Crissy M is the most Hefner-like track on the EP. It sounds almost like a Hefner song reworked and slowed down. Sentimental piano intros to a lamentation of porn star Crissy Moran. Singing in a sad, sweet, fantastical arrangement, Hayman explores the look of, and acts performed on, Crissy M. An ode to the stars professionalism it reveals how bored she is "because her hearts not in it and never really was. She's not a dirty slut". There are some great lyrics here. Innocence matches up with jaded reality. Imagination is a coping skill and clashes with the true experience of her years of screwing on film. We are also confronted with our own acknowledgement of the relation to the porn viewer and the starlet. We want to believe the fantasy but on some level we know the sad truth. Hymn To The Porn Star.

Little Democracies is a song that hashes out the difficulties of liberalism in government and relationships and endless variety. Bass and tinkling xylophone mixes with subtle keyboards as Hayman looks back on a woman he was with in 1997. The arrangement reminds me of Insides (4 AD) as echoy, dreamy guitar notes weave floating around the words. "We used to say that all that is wrong with the world is the U.S.A. But we know that's wrong". It is a matured-eyed peek back to being socialist in a capitalist world and what was really going on in those old, innocent democratic relationships. Whether they are with countries or individuals.

Last on the EP is the song, A Different Kind of Me. The underpinning of the arrangement is a slowed down drum heavy, reggae tinged Watching The Detectives. Again, Hayman flushes out the subtleties of why another of his relationships has failed. In order for the relationship to have succeeded Hayman would have to try harder and be a different kind of me. The addition of the banjo is a great way to pull the tune to its sudden ending.

The title, Cortinaland, defines a world where maturity breaks through the veiling membrane of the underdeveloped to a more mature state. Wrapped in the young artists vision, he is older and wiser and looking back with maturity. These tracks reaffirm Hayman's place as a chronicler of love, relations and endless regret. His touch for arranging has matured adding texture to his compositions. He seems more calm and melancholy than the aggressive life stage of Hefner.
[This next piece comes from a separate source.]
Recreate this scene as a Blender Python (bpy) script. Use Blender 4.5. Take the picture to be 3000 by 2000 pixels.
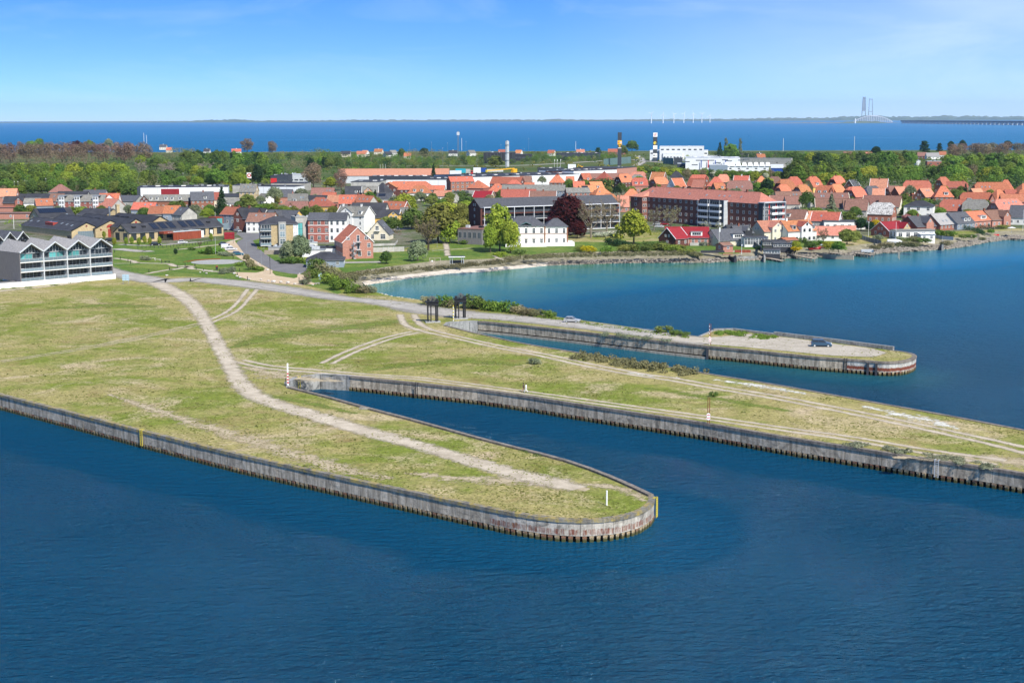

Hayman yearns for something that may not exist. After sculpting a musical career from odes, hymns and harmonies of love and loss I wonder who, and what, can satisfy him? He seems to be forever relinquished to a purgatory of initial infatuation, disappointment and lamentation. It is difficult for Hayman to sound different from song to song. As a singer, he is hampered by limited vocal range, style and inflection. It becomes tedious. Individual pieces of the Hayman collection contain superlative works of pop comprised of wonderful lyrics and arrangements. In the end, Hayman can't seem to avoid the crushing weight of repetitive themes and his vocal style.